+++ Stored data +++

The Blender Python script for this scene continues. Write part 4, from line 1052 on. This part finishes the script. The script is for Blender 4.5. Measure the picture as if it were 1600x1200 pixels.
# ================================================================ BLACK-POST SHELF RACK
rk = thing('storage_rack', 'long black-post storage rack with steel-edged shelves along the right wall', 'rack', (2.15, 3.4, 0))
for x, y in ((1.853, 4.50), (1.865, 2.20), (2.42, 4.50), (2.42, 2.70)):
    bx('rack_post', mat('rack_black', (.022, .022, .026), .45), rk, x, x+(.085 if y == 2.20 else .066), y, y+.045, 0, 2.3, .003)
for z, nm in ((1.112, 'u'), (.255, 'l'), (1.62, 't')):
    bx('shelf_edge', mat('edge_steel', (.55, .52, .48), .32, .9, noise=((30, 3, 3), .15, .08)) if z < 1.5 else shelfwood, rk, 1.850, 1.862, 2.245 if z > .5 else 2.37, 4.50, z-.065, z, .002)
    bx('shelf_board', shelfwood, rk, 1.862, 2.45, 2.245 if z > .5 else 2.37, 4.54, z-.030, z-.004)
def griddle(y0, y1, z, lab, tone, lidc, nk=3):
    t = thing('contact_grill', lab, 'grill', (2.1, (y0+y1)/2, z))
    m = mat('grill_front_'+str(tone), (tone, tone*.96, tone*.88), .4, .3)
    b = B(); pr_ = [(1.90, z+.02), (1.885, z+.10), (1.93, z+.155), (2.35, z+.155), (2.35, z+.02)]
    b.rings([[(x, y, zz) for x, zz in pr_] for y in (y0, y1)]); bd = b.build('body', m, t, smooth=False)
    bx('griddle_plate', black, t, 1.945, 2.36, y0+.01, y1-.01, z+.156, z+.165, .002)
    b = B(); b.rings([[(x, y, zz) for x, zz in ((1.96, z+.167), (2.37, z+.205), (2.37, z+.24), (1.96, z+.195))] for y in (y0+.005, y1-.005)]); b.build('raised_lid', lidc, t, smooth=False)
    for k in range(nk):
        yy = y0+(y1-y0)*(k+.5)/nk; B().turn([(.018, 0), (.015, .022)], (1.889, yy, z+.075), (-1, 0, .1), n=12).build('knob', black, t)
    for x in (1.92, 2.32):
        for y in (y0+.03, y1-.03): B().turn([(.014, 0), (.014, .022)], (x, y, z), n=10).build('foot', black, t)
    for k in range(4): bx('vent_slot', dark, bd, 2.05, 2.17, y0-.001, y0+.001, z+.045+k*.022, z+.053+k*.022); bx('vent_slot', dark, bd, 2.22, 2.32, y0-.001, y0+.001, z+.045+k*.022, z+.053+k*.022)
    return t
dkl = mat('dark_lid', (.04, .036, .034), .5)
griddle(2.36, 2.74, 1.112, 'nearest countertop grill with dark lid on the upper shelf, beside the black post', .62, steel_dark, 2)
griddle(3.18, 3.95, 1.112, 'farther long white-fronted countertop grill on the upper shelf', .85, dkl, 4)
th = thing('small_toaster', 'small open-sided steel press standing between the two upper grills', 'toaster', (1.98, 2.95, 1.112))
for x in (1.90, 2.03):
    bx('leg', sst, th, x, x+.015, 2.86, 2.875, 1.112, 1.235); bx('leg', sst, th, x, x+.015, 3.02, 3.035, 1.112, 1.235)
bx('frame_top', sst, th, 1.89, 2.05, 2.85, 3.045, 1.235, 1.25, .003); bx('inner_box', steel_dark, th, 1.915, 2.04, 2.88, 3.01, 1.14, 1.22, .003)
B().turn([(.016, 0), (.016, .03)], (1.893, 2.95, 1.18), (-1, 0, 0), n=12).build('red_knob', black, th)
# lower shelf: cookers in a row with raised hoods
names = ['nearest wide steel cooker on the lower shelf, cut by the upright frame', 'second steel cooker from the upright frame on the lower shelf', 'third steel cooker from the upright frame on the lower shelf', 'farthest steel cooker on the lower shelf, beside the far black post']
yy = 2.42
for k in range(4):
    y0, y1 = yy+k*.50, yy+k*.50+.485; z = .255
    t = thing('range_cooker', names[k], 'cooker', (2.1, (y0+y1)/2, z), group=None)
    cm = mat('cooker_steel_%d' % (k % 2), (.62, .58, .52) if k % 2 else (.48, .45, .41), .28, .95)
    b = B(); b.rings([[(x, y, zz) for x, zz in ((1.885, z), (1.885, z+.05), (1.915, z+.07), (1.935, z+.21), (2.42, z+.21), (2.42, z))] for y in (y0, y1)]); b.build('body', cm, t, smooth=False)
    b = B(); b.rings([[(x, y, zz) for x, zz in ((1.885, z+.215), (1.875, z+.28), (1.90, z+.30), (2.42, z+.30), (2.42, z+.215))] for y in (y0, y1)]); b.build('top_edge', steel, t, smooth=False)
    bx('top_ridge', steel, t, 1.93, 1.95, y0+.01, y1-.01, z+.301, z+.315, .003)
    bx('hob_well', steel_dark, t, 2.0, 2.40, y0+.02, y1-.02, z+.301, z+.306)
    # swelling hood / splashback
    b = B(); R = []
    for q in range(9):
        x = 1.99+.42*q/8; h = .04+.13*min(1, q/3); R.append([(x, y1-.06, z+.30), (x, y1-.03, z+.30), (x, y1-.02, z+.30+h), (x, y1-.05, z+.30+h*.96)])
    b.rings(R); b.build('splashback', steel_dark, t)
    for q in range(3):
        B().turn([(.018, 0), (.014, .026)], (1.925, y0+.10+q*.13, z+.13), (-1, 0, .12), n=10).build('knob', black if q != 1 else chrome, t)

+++

Exercise - Write the data back out verbatim.

Task response -
The Blender Python script for this scene continues. Write part 4, from line 1052 on. This part finishes the script. The script is for Blender 4.5. Measure the picture as if it were 1600x1200 pixels.
# ================================================================ BLACK-POST SHELF RACK
rk = thing('storage_rack', 'long black-post storage rack with steel-edged shelves along the right wall', 'rack', (2.15, 3.4, 0))
for x, y in ((1.853, 4.50), (1.865, 2.20), (2.42, 4.50), (2.42, 2.70)):
    bx('rack_post', mat('rack_black', (.022, .022, .026), .45), rk, x, x+(.085 if y == 2.20 else .066), y, y+.045, 0, 2.3, .003)
for z, nm in ((1.112, 'u'), (.255, 'l'), (1.62, 't')):
    bx('shelf_edge', mat('edge_steel', (.55, .52, .48), .32, .9, noise=((30, 3, 3), .15, .08)) if z < 1.5 else shelfwood, rk, 1.850, 1.862, 2.245 if z > .5 else 2.37, 4.50, z-.065, z, .002)
    bx('shelf_board', shelfwood, rk, 1.862, 2.45, 2.245 if z > .5 else 2.37, 4.54, z-.030, z-.004)
def griddle(y0, y1, z, lab, tone, lidc, nk=3):
    t = thing('contact_grill', lab, 'grill', (2.1, (y0+y1)/2, z))
    m = mat('grill_front_'+str(tone), (tone, tone*.96, tone*.88), .4, .3)
    b = B(); pr_ = [(1.90, z+.02), (1.885, z+.10), (1.93, z+.155), (2.35, z+.155), (2.35, z+.02)]
    b.rings([[(x, y, zz) for x, zz in pr_] for y in (y0, y1)]); bd = b.build('body', m, t, smooth=False)
    bx('griddle_plate', black, t, 1.945, 2.36, y0+.01, y1-.01, z+.156, z+.165, .002)
    b = B(); b.rings([[(x, y, zz) for x, zz in ((1.96, z+.167), (2.37, z+.205), (2.37, z+.24), (1.96, z+.195))] for y in (y0+.005, y1-.005)]); b.build('raised_lid', lidc, t, smooth=False)
    for k in range(nk):
        yy = y0+(y1-y0)*(k+.5)/nk; B().turn([(.018, 0), (.015, .022)], (1.889, yy, z+.075), (-1, 0, .1), n=12).build('knob', black, t)
    for x in (1.92, 2.32):
        for y in (y0+.03, y1-.03): B().turn([(.014, 0), (.014, .022)], (x, y, z), n=10).build('foot', black, t)
    for k in range(4): bx('vent_slot', dark, bd, 2.05, 2.17, y0-.001, y0+.001, z+.045+k*.022, z+.053+k*.022); bx('vent_slot', dark, bd, 2.22, 2.32, y0-.001, y0+.001, z+.045+k*.022, z+.053+k*.022)
    return t
dkl = mat('dark_lid', (.04, .036, .034), .5)
griddle(2.36, 2.74, 1.112, 'nearest countertop grill with dark lid on the upper shelf, beside the black post', .62, steel_dark, 2)
griddle(3.18, 3.95, 1.112, 'farther long white-fronted countertop grill on the upper shelf', .85, dkl, 4)
th = thing('small_toaster', 'small open-sided steel press standing between the two upper grills', 'toaster', (1.98, 2.95, 1.112))
for x in (1.90, 2.03):
    bx('leg', sst, th, x, x+.015, 2.86, 2.875, 1.112, 1.235); bx('leg', sst, th, x, x+.015, 3.02, 3.035, 1.112, 1.235)
bx('frame_top', sst, th, 1.89, 2.05, 2.85, 3.045, 1.235, 1.25, .003); bx('inner_box', steel_dark, th, 1.915, 2.04, 2.88, 3.01, 1.14, 1.22, .003)
B().turn([(.016, 0), (.016, .03)], (1.893, 2.95, 1.18), (-1, 0, 0), n=12).build('red_knob', black, th)
# lower shelf: cookers in a row with raised hoods
names = ['nearest wide steel cooker on the lower shelf, cut by the upright frame', 'second steel cooker from the upright frame on the lower shelf', 'third steel cooker from the upright frame on the lower shelf', 'farthest steel cooker on the lower shelf, beside the far black post']
yy = 2.42
for k in range(4):
    y0, y1 = yy+k*.50, yy+k*.50+.485; z = .255
    t = thing('range_cooker', names[k], 'cooker', (2.1, (y0+y1)/2, z), group=None)
    cm = mat('cooker_steel_%d' % (k % 2), (.62, .58, .52) if k % 2 else (.48, .45, .41), .28, .95)
    b = B(); b.rings([[(x, y, zz) for x, zz in ((1.885, z), (1.885, z+.05), (1.915, z+.07), (1.935, z+.21), (2.42, z+.21), (2.42, z))] for y in (y0, y1)]); b.build('body', cm, t, smooth=False)
    b = B(); b.rings([[(x, y, zz) for x, zz in ((1.885, z+.215), (1.875, z+.28), (1.90, z+.30), (2.42, z+.30), (2.42, z+.215))] for y in (y0, y1)]); b.build('top_edge', steel, t, smooth=False)
    bx('top_ridge', steel, t, 1.93, 1.95, y0+.01, y1-.01, z+.301, z+.315, .003)
    bx('hob_well', steel_dark, t, 2.0, 2.40, y0+.02, y1-.02, z+.301, z+.306)
    # swelling hood / splashback
    b = B(); R = []
    for q in range(9):
        x = 1.99+.42*q/8; h = .04+.13*min(1, q/3); R.append([(x, y1-.06, z+.30), (x, y1-.03, z+.30), (x, y1-.02, z+.30+h), (x, y1-.05, z+.30+h*.96)])
    b.rings(R); b.build('splashback', steel_dark, t)
    for q in range(3):
        B().turn([(.018, 0), (.014, .026)], (1.925, y0+.10+q*.13, z+.13), (-1, 0, .12), n=10).build('knob', black if q != 1 else chrome, t)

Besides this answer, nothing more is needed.